Monday, April 04, 2011

Krishnamurti and the Observer

My mother and father, who met at a Theosophical meeting in Vancouver, introduced me to some of the rudimentary teachings of Krishnamurti when I was very small. I was born into a vegetarian household of parents who believed in reincarnation and karma. When I was very young, I was taken to Orcas Island to attend Camp Indralaya. My family returned to this American Theosophical camp twice, when I was older. My father and mother kept a large garden, including vegetable and fruit, and it was always difficult to leave this in the summer as much of it had to be bottled or frozen for the winter, so it was a rarity to go away during the holidays, even to Indralaya. A couple of years ago, I attended an Indralaya summer camp and it was so like it was when I was thirteen that it was as if time had stood still for both of us. I will be returning again at the beginning of June for a healing workshop.

Anyway, I have been listening to Adyashanti throughout today. While I was cooking dinner for my Self, I tuned into a conversation between Adya and a Satsang attendee about the observer and the observed. As I tried to get an idea of what it must be like to be the oberver and the observed at the same time, I realized with a start that this might be exactly what I was experiencing last Wednesday when I had a sudden feeling of what it was like to be my mother receiving what I was giving her, and on an earlier occasion that weird little dialogue with the depth of my being about small talk. Could it be that I am becoming the observed as well as the observer? Here is a quote from Krishnamurti:
      "Q: Is there a difference between the observer and the observed?
We are so conditioned, so heavily burdened with the past, with all our knowledge, information how can the mind be spontaneous? Can the mind observe its activity without prejudice, which means without images?
When there is a division between the observer and the observed there is conflict but when the observer is the
observed there is no control, no suppression. The self comes to an end. Duality comes to an end. Conflict comes to an end.
This is the greatest meditation to come upon this extraordinary thing for the mind to discover for itself the observer is the observed."

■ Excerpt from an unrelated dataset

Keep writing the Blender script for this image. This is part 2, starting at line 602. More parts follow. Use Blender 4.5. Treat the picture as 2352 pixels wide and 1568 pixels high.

When Adya was saying that the observer is the observed, I immediately thought of the double-slit experiment. I have often contemplated the observer and how it affects what it sees. I have tried to personalize this in order to understand it. In other words, I tried to figure out how by observing, I am affecting what I see. I haven't come up with any answers yet. All I know is that by looking, I am supposedly collapsing what I am looking at into one. To me, the word observe implies looking, and I was coming at this problem from that perspective. What I experienced in the mall when I was thinking about small talk, and with my mother in the restaurant, was a perception of energy responding to my energy. I think that for the first time, I experienced true empathy. I consider my Self to be an empathetic person, but usually when I am empathetic it is because I have actively imagined what I would feel like if I were "in the other person's shoes." In this new way of being empathetic, the shift to the other person's perspective happened without me doing anything, and I experienced their energy and what they were actually getting out of the interaction, rather than  a projection of my own thoughts and feelings onto the other person.

An interesting footnote and something that I will have to attempt to monitor: when I worked as a cashier at Zellers, I found out that I am somewhat psychic and could intuit unknown details about many of my customers which sometimes spooked both them and me. (My son and his paramour have lately been witness to my ability, so I think it must be for real.) What is interesting about the intuitive hits I was scoring in Zellers is that I tended to intuit children and the elderly, and rarely people of the age to be involved in the workforce. Anyway and my point is that if I am beginning to experience being the observer and the observed at the same time, I am curious to know if it is more likely that I will experience this with the elderly and young, or will it work with everybody, equally.